Request:
Every line with the word "leaves" in it should be extracted from the data that follows.

Data block:
****

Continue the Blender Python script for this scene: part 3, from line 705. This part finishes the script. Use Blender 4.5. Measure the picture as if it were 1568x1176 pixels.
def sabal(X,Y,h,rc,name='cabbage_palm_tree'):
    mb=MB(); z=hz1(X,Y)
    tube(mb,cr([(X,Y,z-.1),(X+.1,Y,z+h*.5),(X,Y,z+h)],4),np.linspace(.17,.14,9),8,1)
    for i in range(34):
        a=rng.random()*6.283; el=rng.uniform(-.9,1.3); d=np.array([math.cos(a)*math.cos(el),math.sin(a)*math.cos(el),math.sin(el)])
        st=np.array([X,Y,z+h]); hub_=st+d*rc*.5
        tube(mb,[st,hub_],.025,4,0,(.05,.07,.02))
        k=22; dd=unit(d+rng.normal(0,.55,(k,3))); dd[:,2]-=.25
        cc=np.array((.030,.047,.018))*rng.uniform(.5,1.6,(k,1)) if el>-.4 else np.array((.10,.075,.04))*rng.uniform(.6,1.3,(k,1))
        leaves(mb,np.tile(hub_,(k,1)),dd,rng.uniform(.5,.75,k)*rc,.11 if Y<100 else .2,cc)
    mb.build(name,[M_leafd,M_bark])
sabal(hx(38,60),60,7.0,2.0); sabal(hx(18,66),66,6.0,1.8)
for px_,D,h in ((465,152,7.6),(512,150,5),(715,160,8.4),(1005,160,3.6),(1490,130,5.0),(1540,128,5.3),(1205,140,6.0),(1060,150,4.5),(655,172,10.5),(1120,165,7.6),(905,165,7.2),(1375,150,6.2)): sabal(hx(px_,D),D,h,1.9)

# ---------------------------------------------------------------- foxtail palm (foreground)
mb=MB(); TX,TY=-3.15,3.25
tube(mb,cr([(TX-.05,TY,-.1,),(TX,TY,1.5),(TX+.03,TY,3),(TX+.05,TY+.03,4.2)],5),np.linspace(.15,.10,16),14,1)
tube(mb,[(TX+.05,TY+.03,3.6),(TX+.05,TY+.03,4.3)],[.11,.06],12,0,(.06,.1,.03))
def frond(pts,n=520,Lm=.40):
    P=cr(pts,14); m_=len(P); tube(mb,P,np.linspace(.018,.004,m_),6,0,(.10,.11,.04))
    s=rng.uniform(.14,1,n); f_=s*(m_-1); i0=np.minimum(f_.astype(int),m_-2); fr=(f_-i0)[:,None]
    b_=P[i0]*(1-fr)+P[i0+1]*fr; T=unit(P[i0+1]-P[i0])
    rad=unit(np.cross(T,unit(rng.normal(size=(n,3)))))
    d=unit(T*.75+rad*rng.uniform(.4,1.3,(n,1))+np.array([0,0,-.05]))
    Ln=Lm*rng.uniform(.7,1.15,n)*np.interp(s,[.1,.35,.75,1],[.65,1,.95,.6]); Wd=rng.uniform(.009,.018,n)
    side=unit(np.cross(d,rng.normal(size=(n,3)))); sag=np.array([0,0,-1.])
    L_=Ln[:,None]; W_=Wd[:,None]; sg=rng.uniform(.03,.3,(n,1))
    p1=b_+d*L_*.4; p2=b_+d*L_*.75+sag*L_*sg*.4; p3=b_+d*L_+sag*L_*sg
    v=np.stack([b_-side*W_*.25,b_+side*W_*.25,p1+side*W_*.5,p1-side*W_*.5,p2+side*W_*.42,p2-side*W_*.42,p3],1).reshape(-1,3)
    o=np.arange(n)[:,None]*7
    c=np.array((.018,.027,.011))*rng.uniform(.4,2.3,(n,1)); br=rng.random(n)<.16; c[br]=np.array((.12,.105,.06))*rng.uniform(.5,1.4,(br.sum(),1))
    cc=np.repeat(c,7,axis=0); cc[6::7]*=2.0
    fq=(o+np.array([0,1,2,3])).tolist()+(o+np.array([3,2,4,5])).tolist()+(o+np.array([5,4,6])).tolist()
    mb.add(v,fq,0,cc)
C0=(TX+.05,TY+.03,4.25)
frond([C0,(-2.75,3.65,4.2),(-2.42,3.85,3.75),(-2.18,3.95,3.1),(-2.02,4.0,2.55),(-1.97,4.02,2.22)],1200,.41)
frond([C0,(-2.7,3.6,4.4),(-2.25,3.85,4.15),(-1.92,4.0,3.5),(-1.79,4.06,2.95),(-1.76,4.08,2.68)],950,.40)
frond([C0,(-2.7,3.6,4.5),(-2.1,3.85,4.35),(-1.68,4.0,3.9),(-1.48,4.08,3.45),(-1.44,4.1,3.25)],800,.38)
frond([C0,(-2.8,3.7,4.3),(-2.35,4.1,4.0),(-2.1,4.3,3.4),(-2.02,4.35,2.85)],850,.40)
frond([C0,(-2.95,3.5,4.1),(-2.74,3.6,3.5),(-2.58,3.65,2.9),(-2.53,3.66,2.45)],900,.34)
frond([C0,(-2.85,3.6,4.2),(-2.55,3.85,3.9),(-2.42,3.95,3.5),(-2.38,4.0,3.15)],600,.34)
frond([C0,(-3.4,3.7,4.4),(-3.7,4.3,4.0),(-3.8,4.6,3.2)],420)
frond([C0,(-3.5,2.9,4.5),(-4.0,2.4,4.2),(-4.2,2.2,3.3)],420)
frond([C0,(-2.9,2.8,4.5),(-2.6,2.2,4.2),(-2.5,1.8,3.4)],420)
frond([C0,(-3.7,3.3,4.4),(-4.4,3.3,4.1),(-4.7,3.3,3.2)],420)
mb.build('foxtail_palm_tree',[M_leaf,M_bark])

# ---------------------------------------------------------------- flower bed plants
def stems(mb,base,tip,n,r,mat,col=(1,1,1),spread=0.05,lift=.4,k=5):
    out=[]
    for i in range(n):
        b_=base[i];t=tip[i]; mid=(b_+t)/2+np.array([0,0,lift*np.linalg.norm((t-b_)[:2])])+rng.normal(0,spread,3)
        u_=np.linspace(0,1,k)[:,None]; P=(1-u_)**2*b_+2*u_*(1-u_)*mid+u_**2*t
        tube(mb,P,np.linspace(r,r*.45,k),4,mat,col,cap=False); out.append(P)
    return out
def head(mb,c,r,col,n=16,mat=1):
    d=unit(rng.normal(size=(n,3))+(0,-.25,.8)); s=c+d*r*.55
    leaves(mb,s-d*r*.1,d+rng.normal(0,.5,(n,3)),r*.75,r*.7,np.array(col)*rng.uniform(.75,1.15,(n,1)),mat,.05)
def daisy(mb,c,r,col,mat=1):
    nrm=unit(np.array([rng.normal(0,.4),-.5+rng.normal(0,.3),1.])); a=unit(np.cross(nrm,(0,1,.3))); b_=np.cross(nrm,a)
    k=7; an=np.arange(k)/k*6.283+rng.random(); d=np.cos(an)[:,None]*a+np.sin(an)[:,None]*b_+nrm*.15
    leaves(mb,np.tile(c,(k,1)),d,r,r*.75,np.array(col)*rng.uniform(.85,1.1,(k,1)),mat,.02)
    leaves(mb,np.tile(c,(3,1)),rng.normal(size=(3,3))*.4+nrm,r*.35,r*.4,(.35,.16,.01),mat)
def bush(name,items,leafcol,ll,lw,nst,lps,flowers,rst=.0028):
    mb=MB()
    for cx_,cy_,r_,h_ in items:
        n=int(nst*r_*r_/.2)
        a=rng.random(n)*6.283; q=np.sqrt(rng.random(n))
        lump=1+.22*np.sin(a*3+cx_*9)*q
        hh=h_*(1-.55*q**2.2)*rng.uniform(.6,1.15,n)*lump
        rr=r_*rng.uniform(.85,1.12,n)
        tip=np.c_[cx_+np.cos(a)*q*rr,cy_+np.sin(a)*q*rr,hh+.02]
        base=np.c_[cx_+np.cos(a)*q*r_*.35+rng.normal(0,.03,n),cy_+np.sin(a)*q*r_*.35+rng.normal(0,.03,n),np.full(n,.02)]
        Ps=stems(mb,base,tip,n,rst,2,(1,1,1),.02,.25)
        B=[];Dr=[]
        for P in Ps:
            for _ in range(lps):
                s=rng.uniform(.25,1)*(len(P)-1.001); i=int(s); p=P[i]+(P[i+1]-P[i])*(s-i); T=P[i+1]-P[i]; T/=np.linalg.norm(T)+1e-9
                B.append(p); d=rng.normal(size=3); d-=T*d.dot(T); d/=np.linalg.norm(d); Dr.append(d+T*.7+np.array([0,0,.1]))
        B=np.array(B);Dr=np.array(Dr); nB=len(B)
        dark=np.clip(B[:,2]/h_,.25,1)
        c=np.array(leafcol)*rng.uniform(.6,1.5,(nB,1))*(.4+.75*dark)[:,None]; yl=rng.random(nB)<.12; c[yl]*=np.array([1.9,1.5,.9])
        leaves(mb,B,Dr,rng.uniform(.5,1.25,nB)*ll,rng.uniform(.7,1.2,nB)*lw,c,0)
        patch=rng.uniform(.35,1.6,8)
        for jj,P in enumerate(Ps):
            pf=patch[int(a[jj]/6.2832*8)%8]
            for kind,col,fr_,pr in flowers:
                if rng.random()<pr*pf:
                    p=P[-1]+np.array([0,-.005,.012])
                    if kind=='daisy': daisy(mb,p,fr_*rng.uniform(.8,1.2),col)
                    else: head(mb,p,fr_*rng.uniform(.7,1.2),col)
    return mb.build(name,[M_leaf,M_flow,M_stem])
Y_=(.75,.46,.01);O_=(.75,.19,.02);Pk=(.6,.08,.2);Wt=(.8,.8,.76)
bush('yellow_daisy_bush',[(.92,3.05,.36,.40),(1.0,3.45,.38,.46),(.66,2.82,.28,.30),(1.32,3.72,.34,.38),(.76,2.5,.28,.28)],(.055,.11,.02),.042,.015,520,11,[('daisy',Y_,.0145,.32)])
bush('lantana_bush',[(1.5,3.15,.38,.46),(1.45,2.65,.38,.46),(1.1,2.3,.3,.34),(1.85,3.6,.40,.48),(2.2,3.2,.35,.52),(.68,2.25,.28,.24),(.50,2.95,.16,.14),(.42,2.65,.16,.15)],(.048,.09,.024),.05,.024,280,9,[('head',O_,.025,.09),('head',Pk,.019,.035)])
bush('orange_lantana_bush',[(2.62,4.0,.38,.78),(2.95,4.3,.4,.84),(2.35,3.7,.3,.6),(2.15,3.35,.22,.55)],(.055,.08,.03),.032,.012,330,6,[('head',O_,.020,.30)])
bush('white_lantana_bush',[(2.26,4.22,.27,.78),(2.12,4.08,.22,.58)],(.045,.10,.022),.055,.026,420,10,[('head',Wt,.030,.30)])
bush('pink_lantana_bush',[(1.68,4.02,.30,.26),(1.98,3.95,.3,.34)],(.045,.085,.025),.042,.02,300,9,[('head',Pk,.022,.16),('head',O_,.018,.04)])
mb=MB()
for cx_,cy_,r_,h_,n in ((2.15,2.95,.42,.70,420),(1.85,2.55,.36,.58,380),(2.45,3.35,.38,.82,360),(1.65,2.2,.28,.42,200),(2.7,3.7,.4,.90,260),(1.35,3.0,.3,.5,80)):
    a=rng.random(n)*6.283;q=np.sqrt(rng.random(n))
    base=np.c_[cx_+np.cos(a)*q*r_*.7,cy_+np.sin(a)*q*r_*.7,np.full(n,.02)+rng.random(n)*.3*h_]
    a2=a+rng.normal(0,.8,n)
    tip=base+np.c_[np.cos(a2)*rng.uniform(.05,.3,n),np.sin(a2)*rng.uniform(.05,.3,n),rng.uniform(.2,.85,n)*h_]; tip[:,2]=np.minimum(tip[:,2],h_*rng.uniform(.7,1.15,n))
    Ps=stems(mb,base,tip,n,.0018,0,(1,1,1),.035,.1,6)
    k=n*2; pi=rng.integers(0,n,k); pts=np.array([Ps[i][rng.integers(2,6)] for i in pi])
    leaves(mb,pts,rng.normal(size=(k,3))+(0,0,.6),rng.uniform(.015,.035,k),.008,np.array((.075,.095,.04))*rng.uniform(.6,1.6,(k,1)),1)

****

Written reply:
        leaves(mb,np.tile(hub_,(k,1)),dd,rng.uniform(.5,.75,k)*rc,.11 if Y<100 else .2,cc)
    leaves(mb,s-d*r*.1,d+rng.normal(0,.5,(n,3)),r*.75,r*.7,np.array(col)*rng.uniform(.75,1.15,(n,1)),mat,.05)
    leaves(mb,np.tile(c,(k,1)),d,r,r*.75,np.array(col)*rng.uniform(.85,1.1,(k,1)),mat,.02)
    leaves(mb,np.tile(c,(3,1)),rng.normal(size=(3,3))*.4+nrm,r*.35,r*.4,(.35,.16,.01),mat)
        leaves(mb,B,Dr,rng.uniform(.5,1.25,nB)*ll,rng.uniform(.7,1.2,nB)*lw,c,0)
    leaves(mb,pts,rng.normal(size=(k,3))+(0,0,.6),rng.uniform(.015,.035,k),.008,np.array((.075,.095,.04))*rng.uniform(.6,1.6,(k,1)),1)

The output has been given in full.